The Argument from Simplicity
Quite generally, identities reduce the number of entities to which we are committed and thereby foster ontological simplicity (Occam’s razor)
The Argument from Explanatory Value
We ought to accept psychophysical property-identities, because they offer the best explanation for psychophysical correlations.
The Causal Argument
For something to have a causal effect on something physical, it better ought to be something physical itself. Since the mental seems to have a causal effect on something physical, it thus better ought to be something physical.
Which three arguments against Semantic Physicalism / Analytic Behaviorism did we cover?
Sometimes our behavior does not manifest our true mental states: we may be acting, or covering up how we truly feel.

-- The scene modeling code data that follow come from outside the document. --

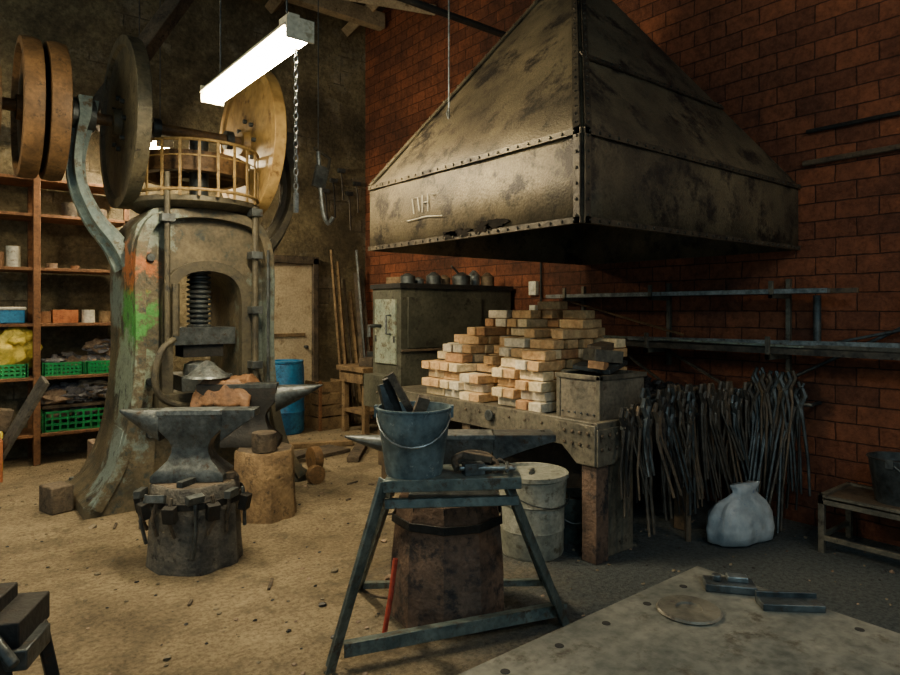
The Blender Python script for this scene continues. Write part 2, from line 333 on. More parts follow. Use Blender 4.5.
def edge_band(b,p,q,w,mat,out,n=None):
    p=Vector(p);q=Vector(q); t=(q-p).normalized(); out=Vector(out).normalized(); side=t.cross(out).normalized()
    a=side*w/2; d=out*.010
    vs=[p-a,p+a,q+a,q-a]; vs=[tuple(x) for x in vs]+[tuple(Vector(x)+d) for x in vs]
    b.add(vs,[(0,1,2,3),(4,5,6,7),(0,1,5,4),(1,2,6,5),(2,3,7,6),(3,0,4,7)],mat)
    L=(q-p).length; n=n or int(L/.075)
    for i in range(n):
        c=p+(q-p)*((i+.5)/n)+d
        b.cyl(c,c+out*.009,.009,mat,.006,seg=6)
fu=(-1,0,0); fv=(0,-1,0)
sU=Vector((-(ZT-Z1),0,1.0)).normalized(); sV=Vector((0,-(ZT-Z1),.87)).normalized()
for z in (Z0+.015,Z1-.015):
    edge_band(b,(H0[0]-.006,H0[1],z),(H0[0]-.006,H0[3],z),.030,hoodd if z<2 else hoodm,fu)
    edge_band(b,(H0[0],H0[1]-.006,z),(H0[2],H0[1]-.006,z),.030,hoodd,fv)
r=ring(.40,.008); edge_band(b,r[0],r[1],.04,hoodd,sV)
edge_band(b,(H0[0]-.006,H0[1]+.025,Z0),(H0[0]-.006,H0[1]+.025,Z1),.04,hoodd,fu)
edge_band(b,(H0[0]+.025,H0[1]-.006,Z0),(H0[0]+.025,H0[1]-.006,Z1),.04,hoodd,fv)
a0=Vector(ring(0)[0]); a1=Vector(ring(1)[0])
edge_band(b,a0+Vector((-.01,.025,0)),a1+Vector((-.01,.025,0)),.04,hoodd,sU)
edge_band(b,a0+Vector((.025,-.01,0)),a1+Vector((.025,-.01,0)),.04,hoodd,sV)
a0=Vector(ring(0)[3]); a1=Vector(ring(1)[3])
edge_band(b,a0+Vector((-.01,-.025,0)),a1+Vector((-.01,-.025,0)),.04,hoodm,sU)
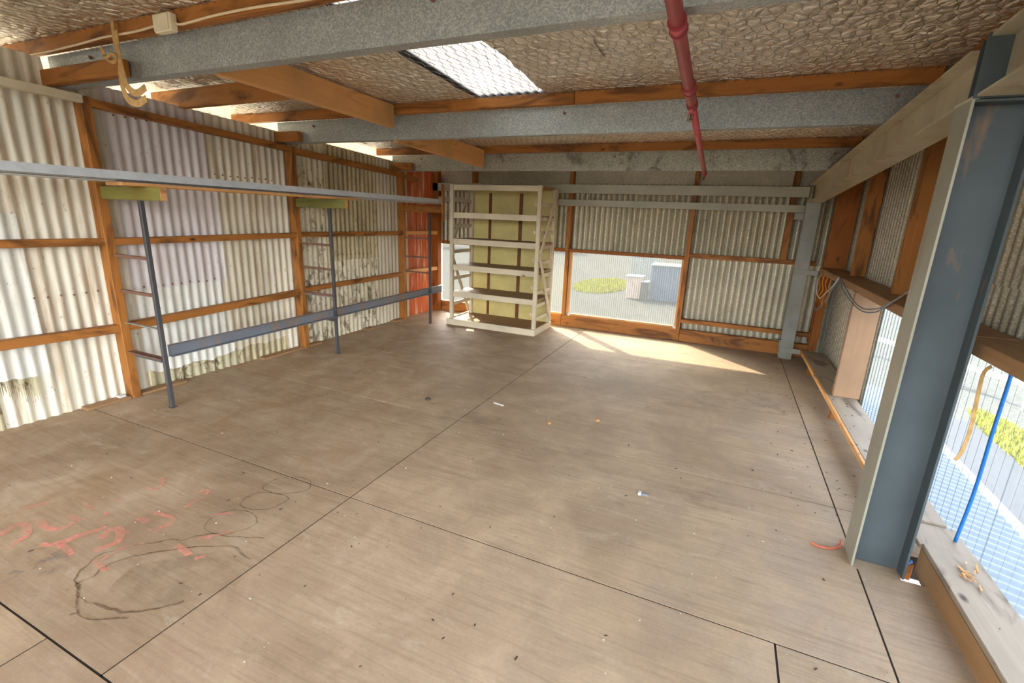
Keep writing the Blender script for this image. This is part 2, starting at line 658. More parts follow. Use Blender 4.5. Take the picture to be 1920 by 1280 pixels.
def corr(bm, axis, u0, u1, z0, z1, pos, pitch=.076, amp=.009, jag=0., topf=None, tilt=0., seg=8, bow=0.):
    """one sheet of corrugated iron standing up; axis = direction of its width"""
    n = max(2, int((u1 - u0) / pitch * seg))
    m = 6
    sd = random.random() * 50
    rows = []
    for i in range(n + 1):
        u = u0 + (u1 - u0) * i / n
        d = amp * math.sin(2 * PI * u / pitch)
        zt = topf(u) if topf else z1
        zb = z0 + (jag * (noise.noise(Vector((u * 3, sd, 0))) * .8 + .4 * noise.noise(Vector((u * 13, sd, 3)))) if jag else 0)
        r = []
        for j in range(m + 1):
            t = j / m
            z = zb + (zt - zb) * t
            dd = d + tilt * (1 - t) + bow * noise.noise(Vector((u * 1.2, z * 1.3, sd)))
            r.append(bm.verts.new((u, pos + dd, z) if axis == 'x' else (pos + dd, u, z)))
        rows.append(r)
    for i in range(n):
        for j in range(m):
            f = bm.faces.new((rows[i][j], rows[i + 1][j], rows[i + 1][j + 1], rows[i][j + 1]))
            f.smooth = True
    return bm


def zf(y):       # foil underside of the low roof
    return 2.688 - .052 * y


# ------------------------------------------------------------------ floor
XL, XR, YB, YF = -4.30, 1.24, 6.70, -2.4
fl = struct('floor', (0, 0, 0), 'dusty plywood floor of large sheets with straight joints')
bx('subfloor', DARKGAP, fl, -4.46, .945, YF, 6.9, -.16, -.0215, 0)
bx('subfloor', DARKGAP, fl, .945, 1.04, YF, 2.44, -.16, -.0215, 0)
bx('subfloor', DARKGAP, fl,   .945, 1.22, 2.74, 6.9, -.16, -.0215, 0)
L0, L1, L2, L3, M0, M1 = 4.201, 2.9987, 1.7947, .601, -1.749, .7775
g = .0042


def sheet(x0, x1, y0, y1, dz=0.):
    b = new()
    dx = [random.uniform(-.0012, .0012) for _ in range(4)]
    box(b, x0 + g, x1 - g, y0 + g, y1 - g, -.021, dz * .15, 0)
    obj('plywood_sheet', b, FLOOR, fl)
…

It seems like there can be no adequate, non-circular definition of mental states in a non-mentalistic, purely behavioral vocabulary.
Mental properties can be identical to physical properties even if mental predicates are not definable in terms of purely physical vocabulary, just as water can be identical to H2O even if “water” is not just defined as “H2O”
What is argument against identity theory?
Putnam’s Argument from Multiple Realizability
If we can find even one psychological predicate which can clearly be applied to both a mammal and an octopus (say “hungry”), but whose physical-chemical “correlate” is different in the two cases, the brain-state theory has collapsed. . . . Finally, the hypothesis becomes still more ambitious when we realize that the brain-state theorist is not just saying that pain is a brain state; he is, of course, concerned to maintain that every psychological state is a brain state.